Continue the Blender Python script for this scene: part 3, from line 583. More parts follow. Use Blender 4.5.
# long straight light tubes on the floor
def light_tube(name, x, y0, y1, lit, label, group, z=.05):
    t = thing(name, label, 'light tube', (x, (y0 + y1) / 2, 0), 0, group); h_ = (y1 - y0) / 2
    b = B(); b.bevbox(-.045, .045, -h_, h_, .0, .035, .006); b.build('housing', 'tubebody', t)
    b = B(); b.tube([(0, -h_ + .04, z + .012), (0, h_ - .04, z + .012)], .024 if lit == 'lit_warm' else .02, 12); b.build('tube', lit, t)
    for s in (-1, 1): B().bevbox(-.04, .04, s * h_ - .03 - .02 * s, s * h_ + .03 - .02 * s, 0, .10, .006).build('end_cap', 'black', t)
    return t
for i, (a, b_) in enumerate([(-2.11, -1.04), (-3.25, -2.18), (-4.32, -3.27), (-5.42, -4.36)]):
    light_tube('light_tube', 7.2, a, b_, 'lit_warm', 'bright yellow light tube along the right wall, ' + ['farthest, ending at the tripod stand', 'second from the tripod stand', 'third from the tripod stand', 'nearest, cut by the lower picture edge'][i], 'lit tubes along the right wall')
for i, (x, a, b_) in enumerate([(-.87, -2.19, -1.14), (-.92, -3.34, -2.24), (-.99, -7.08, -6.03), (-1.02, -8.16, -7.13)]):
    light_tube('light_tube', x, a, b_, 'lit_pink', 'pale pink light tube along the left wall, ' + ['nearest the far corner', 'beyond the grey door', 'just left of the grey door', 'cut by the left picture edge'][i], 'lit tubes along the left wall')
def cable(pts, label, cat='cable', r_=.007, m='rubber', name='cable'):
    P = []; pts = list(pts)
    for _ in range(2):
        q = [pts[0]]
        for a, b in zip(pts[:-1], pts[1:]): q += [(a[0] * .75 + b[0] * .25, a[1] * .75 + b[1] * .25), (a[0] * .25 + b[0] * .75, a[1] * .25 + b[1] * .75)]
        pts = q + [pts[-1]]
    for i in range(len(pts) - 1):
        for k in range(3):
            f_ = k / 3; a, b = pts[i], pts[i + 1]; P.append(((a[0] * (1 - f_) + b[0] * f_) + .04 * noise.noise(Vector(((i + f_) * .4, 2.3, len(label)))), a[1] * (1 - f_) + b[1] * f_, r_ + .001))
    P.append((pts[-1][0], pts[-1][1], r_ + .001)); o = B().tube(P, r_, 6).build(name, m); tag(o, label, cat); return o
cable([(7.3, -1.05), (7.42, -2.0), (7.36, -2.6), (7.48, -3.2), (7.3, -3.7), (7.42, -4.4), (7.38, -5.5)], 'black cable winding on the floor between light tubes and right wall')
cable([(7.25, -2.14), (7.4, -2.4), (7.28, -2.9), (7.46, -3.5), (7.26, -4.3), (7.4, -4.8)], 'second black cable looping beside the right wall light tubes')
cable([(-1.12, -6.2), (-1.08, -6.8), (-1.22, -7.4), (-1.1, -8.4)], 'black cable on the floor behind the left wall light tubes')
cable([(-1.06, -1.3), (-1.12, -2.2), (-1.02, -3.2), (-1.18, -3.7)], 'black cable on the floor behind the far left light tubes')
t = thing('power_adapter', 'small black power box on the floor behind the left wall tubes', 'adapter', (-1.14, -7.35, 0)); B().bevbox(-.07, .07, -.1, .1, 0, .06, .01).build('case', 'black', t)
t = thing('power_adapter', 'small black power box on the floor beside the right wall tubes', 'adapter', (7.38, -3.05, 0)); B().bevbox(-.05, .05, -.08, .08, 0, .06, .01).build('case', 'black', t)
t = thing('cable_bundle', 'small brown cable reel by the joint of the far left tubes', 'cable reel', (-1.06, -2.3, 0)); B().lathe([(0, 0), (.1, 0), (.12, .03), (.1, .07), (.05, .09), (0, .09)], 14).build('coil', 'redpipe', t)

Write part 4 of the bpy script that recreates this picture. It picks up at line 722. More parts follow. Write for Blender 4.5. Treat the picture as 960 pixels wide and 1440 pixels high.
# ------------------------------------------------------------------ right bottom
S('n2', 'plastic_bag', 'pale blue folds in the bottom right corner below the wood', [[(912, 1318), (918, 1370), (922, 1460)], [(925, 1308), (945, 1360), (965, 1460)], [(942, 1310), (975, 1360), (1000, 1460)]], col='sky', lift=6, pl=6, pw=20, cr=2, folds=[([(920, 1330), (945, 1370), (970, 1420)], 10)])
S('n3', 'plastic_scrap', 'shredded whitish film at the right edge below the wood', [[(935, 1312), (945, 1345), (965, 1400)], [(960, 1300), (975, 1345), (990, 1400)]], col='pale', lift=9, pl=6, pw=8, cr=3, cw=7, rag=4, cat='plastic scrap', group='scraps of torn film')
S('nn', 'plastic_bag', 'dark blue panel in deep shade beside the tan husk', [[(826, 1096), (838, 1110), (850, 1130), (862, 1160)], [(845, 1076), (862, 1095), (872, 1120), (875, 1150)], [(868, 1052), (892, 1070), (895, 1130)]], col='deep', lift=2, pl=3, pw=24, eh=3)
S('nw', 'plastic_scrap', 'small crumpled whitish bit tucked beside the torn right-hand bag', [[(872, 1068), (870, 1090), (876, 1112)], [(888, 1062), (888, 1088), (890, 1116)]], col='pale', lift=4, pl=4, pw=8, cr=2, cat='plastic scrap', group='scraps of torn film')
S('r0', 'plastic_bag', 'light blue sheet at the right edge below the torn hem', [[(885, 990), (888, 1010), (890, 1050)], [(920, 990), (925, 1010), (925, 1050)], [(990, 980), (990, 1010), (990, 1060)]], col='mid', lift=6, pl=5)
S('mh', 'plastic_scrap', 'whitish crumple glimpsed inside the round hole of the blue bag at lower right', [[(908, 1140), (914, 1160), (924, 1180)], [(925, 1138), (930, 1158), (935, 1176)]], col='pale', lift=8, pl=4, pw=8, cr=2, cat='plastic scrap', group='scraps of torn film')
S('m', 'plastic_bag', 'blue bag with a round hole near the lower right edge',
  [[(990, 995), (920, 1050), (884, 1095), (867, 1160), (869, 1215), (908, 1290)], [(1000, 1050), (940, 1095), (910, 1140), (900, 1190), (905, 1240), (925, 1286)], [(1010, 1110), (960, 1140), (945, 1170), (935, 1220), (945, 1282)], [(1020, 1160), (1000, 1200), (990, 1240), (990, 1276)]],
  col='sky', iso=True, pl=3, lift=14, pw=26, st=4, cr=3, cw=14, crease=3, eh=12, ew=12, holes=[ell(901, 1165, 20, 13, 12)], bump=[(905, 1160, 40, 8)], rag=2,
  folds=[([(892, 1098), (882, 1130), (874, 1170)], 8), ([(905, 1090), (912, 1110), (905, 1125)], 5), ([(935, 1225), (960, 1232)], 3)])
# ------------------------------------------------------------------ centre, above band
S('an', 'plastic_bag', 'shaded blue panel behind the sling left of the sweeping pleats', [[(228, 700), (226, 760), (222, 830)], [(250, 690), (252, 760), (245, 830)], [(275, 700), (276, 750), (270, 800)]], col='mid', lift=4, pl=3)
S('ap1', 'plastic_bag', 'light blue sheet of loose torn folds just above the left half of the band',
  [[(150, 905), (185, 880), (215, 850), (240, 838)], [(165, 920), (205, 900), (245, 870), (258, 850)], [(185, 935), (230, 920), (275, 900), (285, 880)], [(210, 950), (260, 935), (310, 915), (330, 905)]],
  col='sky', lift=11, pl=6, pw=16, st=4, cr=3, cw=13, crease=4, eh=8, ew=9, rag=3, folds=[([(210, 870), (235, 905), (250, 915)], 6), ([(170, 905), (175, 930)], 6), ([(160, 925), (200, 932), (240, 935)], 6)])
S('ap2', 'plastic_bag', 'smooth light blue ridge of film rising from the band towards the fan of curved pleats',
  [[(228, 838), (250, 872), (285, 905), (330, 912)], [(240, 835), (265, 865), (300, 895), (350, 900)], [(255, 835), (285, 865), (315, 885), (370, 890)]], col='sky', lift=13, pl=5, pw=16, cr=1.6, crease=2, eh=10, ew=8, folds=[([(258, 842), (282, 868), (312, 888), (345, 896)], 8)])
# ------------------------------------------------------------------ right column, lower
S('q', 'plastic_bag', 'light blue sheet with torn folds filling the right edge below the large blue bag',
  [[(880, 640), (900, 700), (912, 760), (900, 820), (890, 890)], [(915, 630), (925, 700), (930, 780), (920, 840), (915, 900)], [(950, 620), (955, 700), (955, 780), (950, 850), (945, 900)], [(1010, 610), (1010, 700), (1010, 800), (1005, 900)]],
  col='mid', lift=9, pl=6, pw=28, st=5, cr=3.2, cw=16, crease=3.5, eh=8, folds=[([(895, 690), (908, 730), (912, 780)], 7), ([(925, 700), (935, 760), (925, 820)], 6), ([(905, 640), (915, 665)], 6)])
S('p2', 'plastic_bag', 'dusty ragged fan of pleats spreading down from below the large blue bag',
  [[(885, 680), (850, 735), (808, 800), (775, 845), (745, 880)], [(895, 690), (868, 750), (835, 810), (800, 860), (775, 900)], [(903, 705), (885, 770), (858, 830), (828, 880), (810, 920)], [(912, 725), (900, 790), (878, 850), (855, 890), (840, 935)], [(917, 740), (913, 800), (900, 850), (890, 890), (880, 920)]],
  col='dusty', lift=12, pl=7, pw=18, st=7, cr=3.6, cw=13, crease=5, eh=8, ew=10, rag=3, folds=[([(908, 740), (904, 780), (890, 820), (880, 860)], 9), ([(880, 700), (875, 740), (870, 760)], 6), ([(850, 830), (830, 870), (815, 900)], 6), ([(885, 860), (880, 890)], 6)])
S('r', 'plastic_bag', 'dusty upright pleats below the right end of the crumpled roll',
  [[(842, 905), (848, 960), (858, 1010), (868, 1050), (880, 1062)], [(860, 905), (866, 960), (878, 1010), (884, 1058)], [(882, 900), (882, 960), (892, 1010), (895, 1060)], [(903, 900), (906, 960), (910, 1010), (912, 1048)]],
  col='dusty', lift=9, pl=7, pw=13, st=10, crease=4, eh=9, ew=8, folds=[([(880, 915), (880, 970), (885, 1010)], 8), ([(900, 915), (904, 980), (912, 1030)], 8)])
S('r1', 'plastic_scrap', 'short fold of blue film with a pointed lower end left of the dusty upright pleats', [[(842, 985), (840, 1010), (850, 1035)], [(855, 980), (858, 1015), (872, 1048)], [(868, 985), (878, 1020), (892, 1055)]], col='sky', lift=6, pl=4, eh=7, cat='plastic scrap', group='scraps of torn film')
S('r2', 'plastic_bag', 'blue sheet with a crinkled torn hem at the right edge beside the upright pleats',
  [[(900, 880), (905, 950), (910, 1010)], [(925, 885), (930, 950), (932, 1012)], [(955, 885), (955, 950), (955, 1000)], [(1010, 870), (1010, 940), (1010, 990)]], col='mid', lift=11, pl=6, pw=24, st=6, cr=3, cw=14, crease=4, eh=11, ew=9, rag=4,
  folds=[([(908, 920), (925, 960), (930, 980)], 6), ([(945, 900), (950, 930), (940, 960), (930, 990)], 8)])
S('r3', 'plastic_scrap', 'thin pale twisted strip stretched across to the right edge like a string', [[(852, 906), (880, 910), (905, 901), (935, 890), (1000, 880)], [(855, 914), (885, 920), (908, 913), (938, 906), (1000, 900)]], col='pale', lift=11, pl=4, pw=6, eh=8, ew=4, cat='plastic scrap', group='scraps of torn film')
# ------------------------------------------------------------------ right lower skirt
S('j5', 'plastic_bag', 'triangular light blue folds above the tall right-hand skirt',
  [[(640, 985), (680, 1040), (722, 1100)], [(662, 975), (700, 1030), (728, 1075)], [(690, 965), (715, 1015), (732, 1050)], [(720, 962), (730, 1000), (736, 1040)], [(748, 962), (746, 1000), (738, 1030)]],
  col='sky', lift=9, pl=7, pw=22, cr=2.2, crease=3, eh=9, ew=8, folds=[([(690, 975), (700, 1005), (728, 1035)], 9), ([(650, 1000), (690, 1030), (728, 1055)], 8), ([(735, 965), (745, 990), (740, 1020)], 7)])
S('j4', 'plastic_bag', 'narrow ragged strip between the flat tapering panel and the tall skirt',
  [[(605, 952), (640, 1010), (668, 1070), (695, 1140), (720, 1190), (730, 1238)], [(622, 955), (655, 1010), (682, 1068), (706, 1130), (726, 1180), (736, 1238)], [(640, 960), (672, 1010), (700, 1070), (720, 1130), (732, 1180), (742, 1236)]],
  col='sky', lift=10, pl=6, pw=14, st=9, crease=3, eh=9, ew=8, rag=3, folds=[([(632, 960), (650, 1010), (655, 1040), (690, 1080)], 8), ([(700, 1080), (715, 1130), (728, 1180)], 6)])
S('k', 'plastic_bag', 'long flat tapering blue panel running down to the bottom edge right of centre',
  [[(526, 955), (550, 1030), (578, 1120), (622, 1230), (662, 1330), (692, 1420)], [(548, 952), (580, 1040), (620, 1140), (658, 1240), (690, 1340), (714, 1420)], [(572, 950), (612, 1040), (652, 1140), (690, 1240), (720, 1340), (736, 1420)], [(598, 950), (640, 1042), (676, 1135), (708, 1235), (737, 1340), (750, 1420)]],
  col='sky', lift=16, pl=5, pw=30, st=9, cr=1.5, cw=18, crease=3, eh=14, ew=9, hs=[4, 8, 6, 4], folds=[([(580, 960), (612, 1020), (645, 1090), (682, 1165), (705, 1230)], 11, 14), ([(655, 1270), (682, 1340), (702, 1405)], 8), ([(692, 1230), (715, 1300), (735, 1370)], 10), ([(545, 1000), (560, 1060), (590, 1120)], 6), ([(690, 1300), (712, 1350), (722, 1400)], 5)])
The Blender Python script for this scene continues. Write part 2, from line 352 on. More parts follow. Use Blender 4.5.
= = = = = = =
» Task statement:
Tally the lines of the records holding the word "scene", then state only the tally.

» Written answer:
2